Half Russian

Monday, July 11, 2011 at 4:05 AM
So one day I got up and decided to fish out the old and seemingly working rangefinder that I got from a friend who went to St. Petersburg last year. I have never used it since so I decided to rock up to Big W and bought a Kodak Ultramax 400, load the camera and start shooting. What makes it even more interesting is that, unlike all the other cameras I own, this has no light metering whatsoever. Which means I have to make an educated guess on assessing the available light. To add another level of complexity, this rangefinder only has 4 shutter speeds to choose from and the aperture can be adjusted continuously (unlike discrete jumps in most cameras) and as an obvious point, manual focus with no indication of the focus plane. As if it wasn't challenging enough, the day that I decided to shoot just so happened to be overcast which means the time tested Sunny f16 Rule just became the not so used I-Think-It's-This-Kind-Of-Overcast-f6.3 "Rule". All of this thinking, "Is this camera properly light sealed? Is 1/60th setting really firing at 1/30th?" etc. Yeah, I tend to pick the most complicated things to do at the worst times. Also evident when I decide to try something radically different cooking.

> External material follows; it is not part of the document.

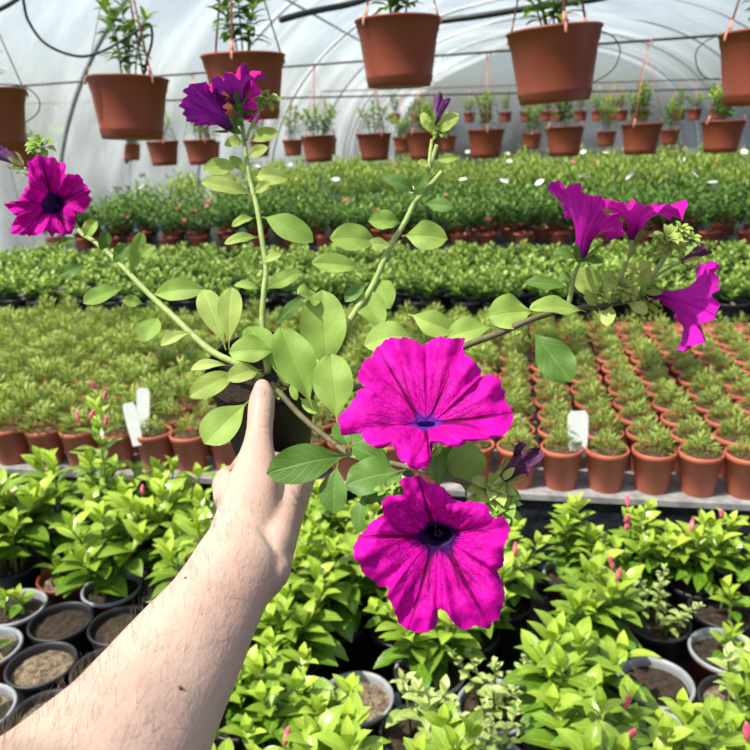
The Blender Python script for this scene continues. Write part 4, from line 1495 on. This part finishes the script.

What came out of that was surprising to say the least. All but one of the shots were exposed properly though some are a little overexposed. I didn't manage to use all of the film because the winding mechanism got wonky at one stage that I thought I had finished the film already. And so here are the Big W processed, untouched save cropping the half frames and rotating, rubbishly scanned shots.